En ese contexto, los mercados temen/descuentan una chispa (Venezuela, Irán, Ucrania…) que desencadene una crisis geopolítica de gravedad y sume como probables conflictos bélicos que superen la lógica de la baja intensidad. La guerra y el capitalismo vuelven a emparejarse como opción de salida de una crisis con sus consecuencias de destrucción-reconstrucción de capital.
La cuestión es si un contexto tan complejo permite una salida alternativa. Desde luego, aparecerán líderes que, en la línea de Nicolas Sarkozy pretenda narcotizarnos con la retórica de «refundar el capitalismo». La diferencia es que, esta vez, estaremos obligados a afrontarlo en serio.
Y es que, si las políticas de austeridad tienen ya escaso margen de maniobra por la tremenda desigualdad heredada de la crisis anterior, una salida pacífica a la próxima crisis sólo puede nacer poniendo en discusión el modo de producir y la lógica de la organización empresarial. No es posible que las empresas obliguen a compartir los riesgos y los sacrificios entre los diversos actores económicos (trabajadores, instituciones, proveedores, clientes…) y no se socialicen y compartan las decisiones. De modo que, cuando vuelvan a ser imprescindibles los ajustes, los trabajadores tendrán derecho (estarán obligados, incluso) a reclamar que se cuantifiquen y se capitalicen sus sacrificios mediante participación en el capital de las empresas.
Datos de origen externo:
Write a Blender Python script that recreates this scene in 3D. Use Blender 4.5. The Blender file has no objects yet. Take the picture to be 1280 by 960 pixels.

Es también el único modo de asegurarse que la crisis no se convierte en una estafa que desplace a dividendos los ajustes de salarios y empleo que conlleva el ajuste. Sería también un modo de reequilibrar el poder interno y obtener como trabajador-accionista la información y los derechos que se le niega como mero trabajador. Paradójicamente la propia incapacidad del sistema para encontrar una solución podría abrir un futuro de diálogo y concertación cuando más débil y fragmentado parece el mundo del trabajo.
Un futuro marcado por la coexistencia y conflicto de modos de producción diferentes.
Ese escenario podría significar dos cosas y abriría dos interpretaciones: de un lado, como una forma de «refundar el capitalismo» e integrar al trabajador-accionista individualmente en el capital; de otro, como el reconocimiento de que el verdadero capital en la nueva economía reside en el conocimiento vivo que aportan los trabajadores como colectivo. Es decir, como un paso hacía más capitalismo y, al tiempo, como un paso hacia el postcapitalismo, dos interpretaciones que además podrían convivir y competir durante mucho tiempo.
Pero en cualquier caso sería un paso objetivo, pequeño o grande, hacia planteamientos inclusivos asociados a la democracia económica. La pregunta es si las fuerzas progresistas están capacitadas para vislumbrar y gestionar ese escenario posible, si entienden qué significan esas transiciones, si vislumbra las tareas deberían asumir. La realidad es que eso exige un cuerpo conceptual del que careceremos si no se ponen en marcha, de forma urgente, plataformas para debatir y desarrollar la democracia económica ,
No parece que el problema del mundo sea hoy «acabar con la propiedad privada», sino superar los modelos caracterizados por el control autocrático centralizado que definen el último capitalismo. El impulso de empresas abiertas a la participación de sus trabajadores y otros grupos de interés es la forma de acotar la concentración de poder de los primeros ejecutivos como agentes destacados de las «minorías de control» en las grandes corporaciones. Una tarea que necesita complementarse con nuevas formas de gestionar el espacio público y revitalizar su misión en términos de eficacia asociada al interés general, dando la vuelta a los programas de colaboración público-privada que han legitimado el saqueo de recursos públicos por élites extractivas. O con la extensión de nuevas formas cooperativas y de trabajo asociado en PYMES proveedoras de servicios de alto valor…
La historia demuestra que no hay revoluciones globales que se hagan de una sola vez. Que los cambios se consolidan mediante la coexistencia, por un largo período de tiempo, de modos de producción diferentes. Que lo que intuimos cómo postcapitalismo empieza a estar presente en determinadas formas económicas no capitalistas que actúan como moléculas que deben desarrollarse como símbolos de un nuevo poder, que cuidan el valor del trabajo como factor de innovación en oposición a los planteamientos rentistas y las lógicas extractivas.
No es posible asegurar que esos retos se nos presenten realmente. O puede que la realidad nos desborde obligando a gestionar situaciones que la sociedad lleva décadas sin debatir. En cualquier caso, la tarea hoy es prepararse y conseguir que los actores sociales invadan la agenda política y se preparen para imaginar soluciones colaborativas a la crisis que parece se avecina, opuestas a la lógica destructiva que nos anuncian los tambores de guerra.